[Rows from a 3D scene dataset]
═══
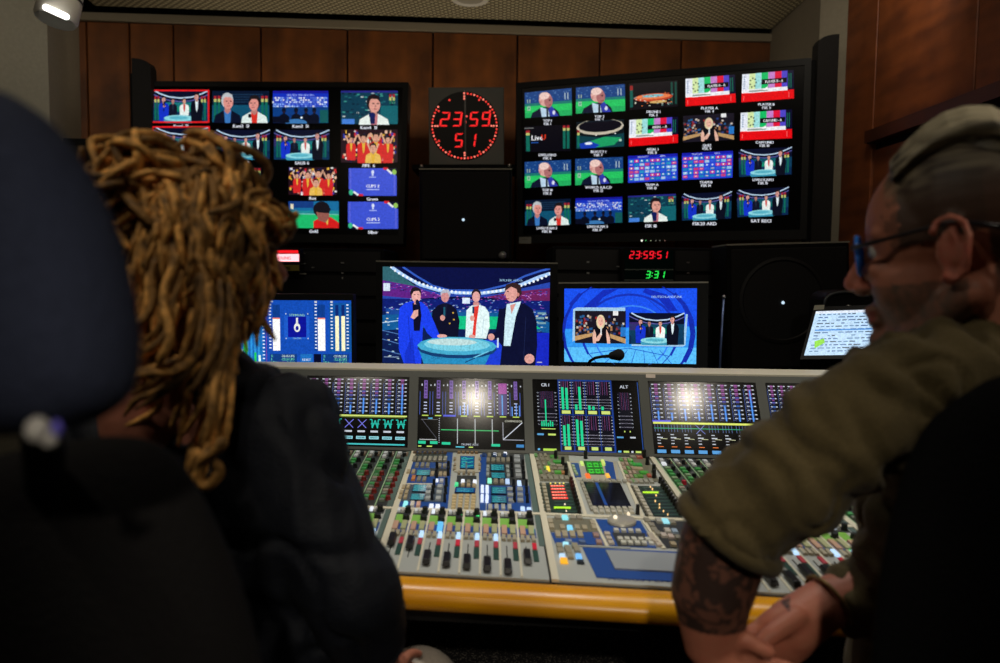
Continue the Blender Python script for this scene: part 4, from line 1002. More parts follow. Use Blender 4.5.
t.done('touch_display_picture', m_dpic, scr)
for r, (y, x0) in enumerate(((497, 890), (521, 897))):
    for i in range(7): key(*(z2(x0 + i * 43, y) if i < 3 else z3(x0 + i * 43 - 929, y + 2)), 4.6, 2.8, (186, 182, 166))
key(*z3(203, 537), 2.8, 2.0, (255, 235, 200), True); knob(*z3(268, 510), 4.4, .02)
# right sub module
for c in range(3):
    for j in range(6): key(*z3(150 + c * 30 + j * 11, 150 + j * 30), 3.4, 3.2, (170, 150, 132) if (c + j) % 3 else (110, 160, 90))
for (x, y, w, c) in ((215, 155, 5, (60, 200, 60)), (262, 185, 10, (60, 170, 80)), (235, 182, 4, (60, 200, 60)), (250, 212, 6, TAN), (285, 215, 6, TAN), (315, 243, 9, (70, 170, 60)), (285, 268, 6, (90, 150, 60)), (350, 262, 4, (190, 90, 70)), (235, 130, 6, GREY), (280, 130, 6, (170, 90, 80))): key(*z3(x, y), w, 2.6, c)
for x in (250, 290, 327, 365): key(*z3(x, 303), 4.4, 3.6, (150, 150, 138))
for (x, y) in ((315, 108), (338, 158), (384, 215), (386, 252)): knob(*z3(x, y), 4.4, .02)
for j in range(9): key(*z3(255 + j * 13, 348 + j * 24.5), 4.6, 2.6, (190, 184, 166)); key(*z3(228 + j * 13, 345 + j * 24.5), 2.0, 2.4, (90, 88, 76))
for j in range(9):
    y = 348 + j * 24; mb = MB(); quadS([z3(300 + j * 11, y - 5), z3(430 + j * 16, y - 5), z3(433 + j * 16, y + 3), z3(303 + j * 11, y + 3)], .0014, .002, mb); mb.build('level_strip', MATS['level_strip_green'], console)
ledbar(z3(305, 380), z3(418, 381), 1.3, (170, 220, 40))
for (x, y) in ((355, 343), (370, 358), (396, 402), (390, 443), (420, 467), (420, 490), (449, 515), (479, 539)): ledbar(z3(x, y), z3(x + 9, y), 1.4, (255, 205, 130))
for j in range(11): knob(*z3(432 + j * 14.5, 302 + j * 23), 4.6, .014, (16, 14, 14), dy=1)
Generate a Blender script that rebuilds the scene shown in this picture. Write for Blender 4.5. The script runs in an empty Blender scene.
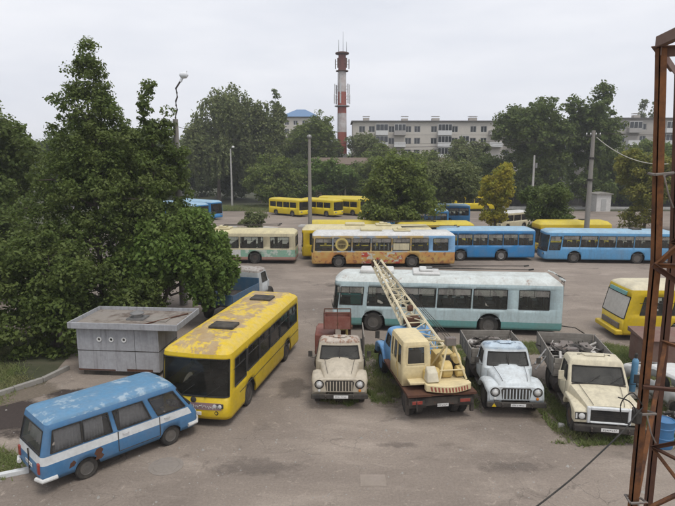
═══
Search the lines for "script". Copy each line that has it.

Continue the Blender Python script for this scene: part 4, from line 1002. More parts follow. Use Blender 4.5.
Generate a Blender script that rebuilds the scene shown in this picture. Write for Blender 4.5. The script runs in an empty Blender scene.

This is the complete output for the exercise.